Material provided:
====================

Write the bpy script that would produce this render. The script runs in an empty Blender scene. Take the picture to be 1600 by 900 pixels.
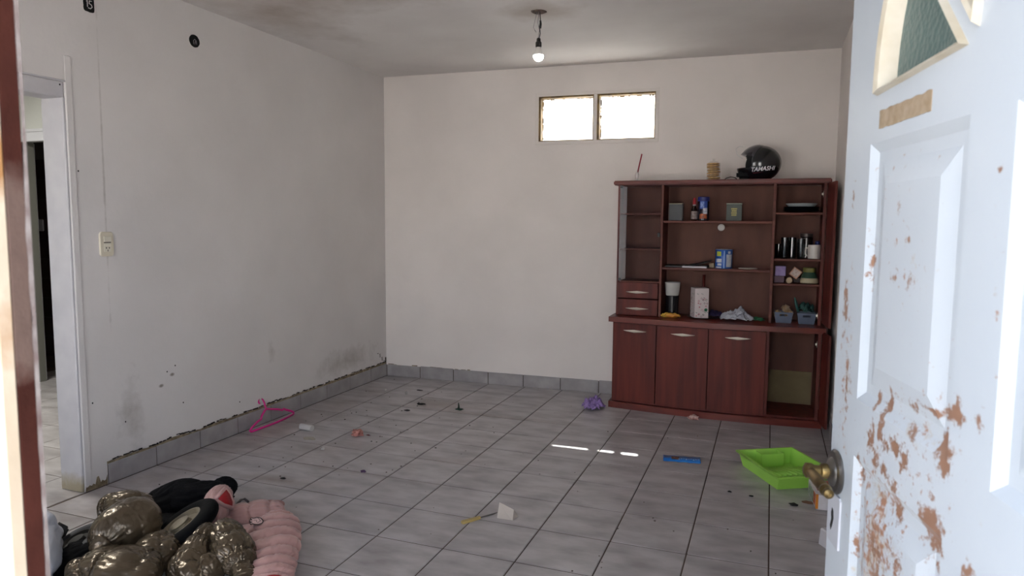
import bpy, bmesh, math, random
from mathutils import Vector, Matrix, noise
random.seed(7)
S = bpy.context.scene
PI = math.pi

# ------------------------------------------------------------------ camera
F, YAW, PITCH, ROLL, EYE = 1088.16, .35571, -.09314, .00768, 1.40156
cy, sy, cp, sp, cr, sr = math.cos(YAW), math.sin(YAW), math.cos(PITCH), math.sin(PITCH), math.cos(ROLL), math.sin(ROLL)
FW = Vector((-sy*cp, cy*cp, sp)); RT = Vector((cy, sy, 0)); UP = RT.cross(FW)
RT, UP = RT*cr+UP*sr, -RT*sr+UP*cr
cam = bpy.data.objects.new('camera', bpy.data.cameras.new('camera')); S.collection.objects.link(cam)
cam.matrix_world = Matrix(((RT.x, UP.x, -FW.x, 0), (RT.y, UP.y, -FW.y, 0), (RT.z, UP.z, -FW.z, EYE), (0, 0, 0, 1)))
cam.data.sensor_width = 36; cam.data.lens = F*36/1600; cam.data.clip_start = .02
cam.data.dof.use_dof = True; cam.data.dof.focus_distance = 4.5; cam.data.dof.aperture_fstop = 9
S.camera = cam
# ------------------------------------------------------------------ light
S.view_settings.view_transform = 'Standard'; S.view_settings.look = 'None'; S.view_settings.gamma = 1
S.view_settings.use_curve_mapping = False
S.view_settings.exposure = 1.15
w = bpy.data.worlds.new('sky'); S.world = w; w.use_nodes = True
wn = w.node_tree.nodes; bg = wn['Background']
sk = wn.new('ShaderNodeTexSky'); sk.sky_type = 'NISHITA'; sk.sun_disc = False
SUNV = Vector((-.385, 1.53, 2.37)).normalized()
sk.sun_elevation = math.asin(SUNV.z); sk.sun_rotation = math.atan2(SUNV.x, SUNV.y)
sk.dust_density = 3; sk.altitude = 100
mixw = wn.new('ShaderNodeMixRGB'); mixw.inputs[0].default_value = .55; mixw.inputs[2].default_value = (4.4, 4.65, 5.2, 1)
w.node_tree.links.new(sk.outputs[0], mixw.inputs[1]); w.node_tree.links.new(mixw.outputs[0], bg.inputs[0])
bg.inputs[1].default_value = .55
def light(name, kind, loc, energy, color=(1, 1, 1), rot=None, **kw):
    l = bpy.data.lights.new(name, kind); l.energy = energy; l.color = color
    for k, v in kw.items(): setattr(l, k, v)
    o = bpy.data.objects.new(name, l); S.collection.objects.link(o); o.location = loc
    if rot is not None: o.rotation_euler = rot
    return o
sun = light('sun', 'SUN', (0, 8, 9), 22.0, (1, .97, .93), angle=.0093)
sun.rotation_euler = SUNV.to_track_quat('Z', 'Y').to_euler()
pt = light('doorway_portal', 'AREA', (-.14, .34, 1.05), 1, rot=(-PI/2, 0, PI), shape='RECTANGLE', size=1.0, size_y=2.1)
pt.data.cycles.is_portal = True
pt2 = light('front_window_portal', 'AREA', (-2.55, .34, 1.3), 1, rot=(-PI/2, 0, PI), shape='RECTANGLE', size=1.2, size_y=2.0)
pt2.data.cycles.is_portal = True
light('hall_fill_light', 'AREA', (-4.9, 2.6, 2.55), 26, (1, .98, .92), size=.6)  # unseen area light added to brighten the hall, no fixture modelled

# ------------------------------------------------------------------ helpers
def ray(x, y): return FW+RT*((x-800)/F)-UP*((y-450)/F)
def at(x, y, z=0.0):
    """point at height z seen at a photograph pixel"""
    d = ray(x, y); t = (z-EYE)/d.z
    return Vector((d.x*t, d.y*t, z))
class G:
    def __init__(s): s.b = bmesh.new()
    def box(s, x0, x1, y0, y1, z0, z1, bev=0, M=None, seg=1):
        r = bmesh.ops.create_cube(s.b, size=1)['verts']
        for v in r: v.co = Vector((x0+(v.co.x+.5)*(x1-x0), y0+(v.co.y+.5)*(y1-y0), z0+(v.co.z+.5)*(z1-z0)))
        if bev:
            es = list({e for v in r for e in v.link_edges})
            r2 = bmesh.ops.bevel(s.b, geom=es, offset=bev, segments=seg, affect='EDGES', clamp_overlap=True)
            r = list({v for f in r2['faces'] for v in f.verts} | {v for v in r if v.is_valid})
        if M is not None:
            for v in r: v.co = M @ v.co
        return s
    def lathe(s, prof, c=(0, 0, 0), n=24, M=None, cap=True):
        rings = []
        for r, z in prof:
            rings.append([s.b.verts.new((r*math.cos(2*PI*k/n), r*math.sin(2*PI*k/n), z)) for k in range(n)])
        for a, b_ in zip(rings, rings[1:]):
            for k in range(n): s.b.faces.new((a[k], a[(k+1) % n], b_[(k+1) % n], b_[k]))
        if cap: s.b.faces.new(rings[0][::-1]); s.b.faces.new(rings[-1])
        c = Vector(c)
        for rg in rings:
            for v in rg: v.co = (M @ v.co if M is not None else v.co)+c
        return s
    def tube(s, pts, r, n=8, cap=True):
        pts = [Vector(p) for p in pts]; rings = []; side = None
        for i, p in enumerate(pts):
            t = (pts[min(i+1, len(pts)-1)]-pts[max(i-1, 0)]).normalized()
            if side is None:
                a = Vector((0, 0, 1)) if abs(t.z) < .9 else Vector((1, 0, 0)); side = t.cross(a).normalized()
            side = (side-t*side.dot(t)).normalized(); up = t.cross(side)
            q = r[i] if isinstance(r, (list, tuple)) else r
            rings.append([s.b.verts.new(p+side*q*math.cos(2*PI*k/n)+up*q*math.sin(2*PI*k/n)) for k in range(n)])
        for a, b_ in zip(rings, rings[1:]):
            for k in range(n): s.b.faces.new((a[k], a[(k+1) % n], b_[(k+1) % n], b_[k]))
        if cap: s.b.faces.new(rings[0][::-1]); s.b.faces.new(rings[-1])
        return s
    def prism(s, poly, z0, z1):
        a = [s.b.verts.new((x, y, z0)) for x, y in poly]; b_ = [s.b.verts.new((x, y, z1)) for x, y in poly]; n = len(poly)
        s.b.faces.new(a[::-1]); s.b.faces.new(b_)
        for k in range(n): s.b.faces.new((a[k], a[(k+1) % n], b_[(k+1) % n], b_[k]))
        return s
    def quad(s, *ps): s.b.faces.new([s.b.verts.new(p) for p in ps]); return s
    def xf(s, M):
        for v in s.b.verts: v.co = M @ v.co
        return s
    def bevel(s, off, seg=2, ang=.5):
        es = [e for e in s.b.edges if e.is_manifold and e.calc_face_angle(0) > ang]
        bmesh.ops.bevel(s.b, geom=es, offset=off, segments=seg, affect='EDGES', clamp_overlap=True); return s
    def out(s, name, mat, parent=None, loc=(0, 0, 0), rotz=0, smooth=False, fix=True):
        if fix: bmesh.ops.recalc_face_normals(s.b, faces=s.b.faces)
        me = bpy.data.meshes.new(name); s.b.to_mesh(me); s.b.free()
        if smooth:
            me.shade_smooth()
            if smooth != 'all':
                me.set_sharp_from_angle(angle=math.radians(38))
        if mat: me.materials.append(mat)
        return link(name, me, parent, loc, rotz)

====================

Instructions to follow:
Which lines above contain the word "scene"? Copy each of them.

Output for this task:
Write the bpy script that would produce this render. The script runs in an empty Blender scene. Take the picture to be 1600 by 900 pixels.
S = bpy.context.scene